From Beirut 2020: Diary of the Collapse, by Charif Majdalani (Other Press, 2021), Kindle pp. x-xii (preface to the English-language edition, which provides very helpful context for the diary entries, which I will refrain from excerpting):
All this explains why the tensions between the large religious groups remained very strong, in particular because the constitution created in 1945 implicitly gave more power to the roles reserved for Christians than to those accorded to Muslims. The Muslims demanded reforms, but the Christians, fearing for their status and survival and continuing to believe that Lebanon was created for them, refused. Moreover, the Christians held great fears at the prospect of the rise in power and militarization of the Palestinian organizations that had sprung from the refugee communities in Lebanon in 1948, and that started demanding to play a role in internal Lebanese politics in 1969 and 1970. The strategy of these organizations consisted in giving their support to Lebanese Muslims. Faced with this coalition of Islamic-Palestinian interests, the Lebanese Christians took fright and armed themselves in turn, leading inevitably to the Lebanese civil war, which lasted from 1975 to 1990.

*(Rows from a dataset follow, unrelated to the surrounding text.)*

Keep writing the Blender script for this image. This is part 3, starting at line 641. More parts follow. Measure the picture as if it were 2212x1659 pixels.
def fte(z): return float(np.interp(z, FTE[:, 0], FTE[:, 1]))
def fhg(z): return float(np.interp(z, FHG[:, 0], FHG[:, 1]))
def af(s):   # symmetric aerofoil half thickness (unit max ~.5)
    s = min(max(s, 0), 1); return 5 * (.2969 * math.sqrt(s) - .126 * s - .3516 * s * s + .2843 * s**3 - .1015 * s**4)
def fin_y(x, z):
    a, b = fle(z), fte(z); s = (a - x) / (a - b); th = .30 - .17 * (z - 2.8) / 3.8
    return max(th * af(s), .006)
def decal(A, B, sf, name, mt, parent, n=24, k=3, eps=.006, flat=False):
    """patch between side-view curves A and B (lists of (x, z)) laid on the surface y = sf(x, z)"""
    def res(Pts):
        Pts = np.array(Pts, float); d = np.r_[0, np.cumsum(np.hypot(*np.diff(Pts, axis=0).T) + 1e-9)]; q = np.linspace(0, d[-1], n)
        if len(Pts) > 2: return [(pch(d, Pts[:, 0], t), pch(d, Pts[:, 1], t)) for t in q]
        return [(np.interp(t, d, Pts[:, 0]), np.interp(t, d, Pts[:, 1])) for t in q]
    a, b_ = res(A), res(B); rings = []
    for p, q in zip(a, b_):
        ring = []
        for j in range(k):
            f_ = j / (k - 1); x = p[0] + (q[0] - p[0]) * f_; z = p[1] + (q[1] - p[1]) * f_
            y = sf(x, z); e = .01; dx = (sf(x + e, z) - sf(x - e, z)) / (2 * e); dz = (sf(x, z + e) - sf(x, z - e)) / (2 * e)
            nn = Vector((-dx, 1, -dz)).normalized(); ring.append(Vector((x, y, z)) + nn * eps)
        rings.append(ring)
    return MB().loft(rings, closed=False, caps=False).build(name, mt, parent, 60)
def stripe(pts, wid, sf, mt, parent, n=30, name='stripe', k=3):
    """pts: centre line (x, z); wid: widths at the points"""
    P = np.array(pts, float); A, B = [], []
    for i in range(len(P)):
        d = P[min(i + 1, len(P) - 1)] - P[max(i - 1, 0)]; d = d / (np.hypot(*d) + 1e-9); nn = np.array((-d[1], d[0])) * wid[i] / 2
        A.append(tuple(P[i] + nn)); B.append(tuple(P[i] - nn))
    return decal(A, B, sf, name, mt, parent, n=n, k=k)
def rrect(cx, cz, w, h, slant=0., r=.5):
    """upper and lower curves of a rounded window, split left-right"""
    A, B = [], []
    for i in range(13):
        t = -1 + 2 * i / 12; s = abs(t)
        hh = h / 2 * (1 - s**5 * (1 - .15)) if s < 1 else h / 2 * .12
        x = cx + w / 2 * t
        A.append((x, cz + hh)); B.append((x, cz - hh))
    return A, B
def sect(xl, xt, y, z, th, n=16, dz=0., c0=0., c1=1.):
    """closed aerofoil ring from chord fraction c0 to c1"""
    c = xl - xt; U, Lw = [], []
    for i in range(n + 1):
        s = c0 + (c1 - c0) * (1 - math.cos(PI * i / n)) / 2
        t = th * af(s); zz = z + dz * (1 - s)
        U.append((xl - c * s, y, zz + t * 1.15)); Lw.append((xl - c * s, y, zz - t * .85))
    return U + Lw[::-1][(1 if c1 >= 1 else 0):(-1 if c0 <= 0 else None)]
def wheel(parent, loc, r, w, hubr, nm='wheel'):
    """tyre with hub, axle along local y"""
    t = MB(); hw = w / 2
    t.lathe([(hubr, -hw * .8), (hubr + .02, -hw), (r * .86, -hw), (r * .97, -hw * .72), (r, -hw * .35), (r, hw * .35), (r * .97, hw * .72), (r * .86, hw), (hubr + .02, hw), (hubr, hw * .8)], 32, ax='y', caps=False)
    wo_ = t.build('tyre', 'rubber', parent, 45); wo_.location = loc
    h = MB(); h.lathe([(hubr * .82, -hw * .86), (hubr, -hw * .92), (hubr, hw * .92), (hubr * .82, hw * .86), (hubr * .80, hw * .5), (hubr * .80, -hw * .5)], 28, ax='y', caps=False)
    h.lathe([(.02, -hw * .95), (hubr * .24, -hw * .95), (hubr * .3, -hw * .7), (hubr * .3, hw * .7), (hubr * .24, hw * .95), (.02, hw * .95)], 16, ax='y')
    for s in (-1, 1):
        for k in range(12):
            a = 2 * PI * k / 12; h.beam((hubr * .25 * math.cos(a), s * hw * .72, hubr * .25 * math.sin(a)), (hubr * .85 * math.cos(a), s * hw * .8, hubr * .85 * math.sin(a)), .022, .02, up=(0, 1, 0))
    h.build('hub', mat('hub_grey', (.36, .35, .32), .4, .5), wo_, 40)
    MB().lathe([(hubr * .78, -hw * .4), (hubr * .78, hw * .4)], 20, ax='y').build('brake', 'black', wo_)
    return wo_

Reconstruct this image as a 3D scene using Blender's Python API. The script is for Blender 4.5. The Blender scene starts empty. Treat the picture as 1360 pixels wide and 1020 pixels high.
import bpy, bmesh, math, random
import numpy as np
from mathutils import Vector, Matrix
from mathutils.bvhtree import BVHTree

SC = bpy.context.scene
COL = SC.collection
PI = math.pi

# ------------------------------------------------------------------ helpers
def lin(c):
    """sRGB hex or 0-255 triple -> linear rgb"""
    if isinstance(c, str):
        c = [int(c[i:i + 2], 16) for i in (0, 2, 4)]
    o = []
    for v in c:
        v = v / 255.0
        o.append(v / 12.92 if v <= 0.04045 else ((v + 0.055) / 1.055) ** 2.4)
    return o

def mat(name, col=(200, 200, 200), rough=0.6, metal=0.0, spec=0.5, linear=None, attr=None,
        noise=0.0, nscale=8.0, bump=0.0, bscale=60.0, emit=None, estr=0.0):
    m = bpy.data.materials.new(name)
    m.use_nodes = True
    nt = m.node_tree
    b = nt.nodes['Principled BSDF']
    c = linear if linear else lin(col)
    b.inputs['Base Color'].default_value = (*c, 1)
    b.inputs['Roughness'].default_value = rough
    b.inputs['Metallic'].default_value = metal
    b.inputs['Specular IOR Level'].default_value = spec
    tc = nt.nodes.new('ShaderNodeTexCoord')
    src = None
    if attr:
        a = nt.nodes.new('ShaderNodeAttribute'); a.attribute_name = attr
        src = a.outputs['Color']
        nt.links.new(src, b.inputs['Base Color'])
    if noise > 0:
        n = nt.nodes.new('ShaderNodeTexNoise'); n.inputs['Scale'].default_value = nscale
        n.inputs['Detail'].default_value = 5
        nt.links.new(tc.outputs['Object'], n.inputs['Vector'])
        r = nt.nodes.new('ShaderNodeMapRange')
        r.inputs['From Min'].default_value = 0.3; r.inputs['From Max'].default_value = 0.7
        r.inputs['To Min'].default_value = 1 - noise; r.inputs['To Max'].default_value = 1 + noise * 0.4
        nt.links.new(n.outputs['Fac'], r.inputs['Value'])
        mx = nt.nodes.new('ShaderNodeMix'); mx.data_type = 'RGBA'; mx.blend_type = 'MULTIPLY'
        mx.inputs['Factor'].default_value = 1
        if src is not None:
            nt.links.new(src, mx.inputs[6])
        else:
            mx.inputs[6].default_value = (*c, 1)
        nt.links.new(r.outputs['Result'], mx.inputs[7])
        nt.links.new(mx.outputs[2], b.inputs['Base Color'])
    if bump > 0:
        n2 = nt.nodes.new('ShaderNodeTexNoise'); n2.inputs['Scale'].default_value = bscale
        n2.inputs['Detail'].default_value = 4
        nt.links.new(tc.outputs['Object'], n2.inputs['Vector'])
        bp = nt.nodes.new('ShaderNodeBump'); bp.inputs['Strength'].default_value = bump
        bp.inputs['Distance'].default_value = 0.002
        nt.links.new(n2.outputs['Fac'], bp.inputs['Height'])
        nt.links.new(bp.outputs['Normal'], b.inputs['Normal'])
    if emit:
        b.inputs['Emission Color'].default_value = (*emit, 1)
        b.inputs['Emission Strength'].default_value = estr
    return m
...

This was indeed a civil war, in that most of the fighting was between the Lebanese people themselves, but it was also very much a foreign war, because the Palestinians, Syrians, and Israelis were also involved. In 1982 the Palestinian militias were forced out of Lebanon by the Israeli invasion. But the Israelis had to evacuate the invaded Lebanese territories and confine themselves to the southern border regions adjacent to Israel. This opened Lebanon’s doors to the Syrians, who allied themselves with the Lebanese Muslims and Druzes, and with war chiefs such as the Druze Walid Jumblatt or the Shiite Nabih Berri, as well as with the Shiite Hezbollah organization, which was engaged in a war with Israel in the regions it still occupied. For their part, the Christians resisted the Syrians for years, under the command of men such as Bashir Gemayel and Samir Geagea. In 1989, the reckless and unruly Christian general Michel Aoun took it into his head to unite the Christian ranks, and threw himself into devastating wars against his rivals on the same side, notably Samir Geagea, which led to the collapse of the Christian camp in 1990 and to the entire country falling to Syrian control.
This marked the end of the civil war and the start of what is called the second Lebanese republic, which is divided into two eras. In the first, from 1990 to 2005, Syria dominated the country and its ruling class. The Muslim or Druze war chiefs, Jumblatt, Berri, along with the Hezbollah leaders, but also the less powerful Christian leaders who had pledged allegiance to the Syrians, all took over the controls. The other Christian leaders, such as Geagea and Aoun, found themselves respectively either in prison or in exile. The allocation of posts along religious lines was reinstated during this period, but with a notable difference: the dominant positions were given to Muslims and no longer to Christians.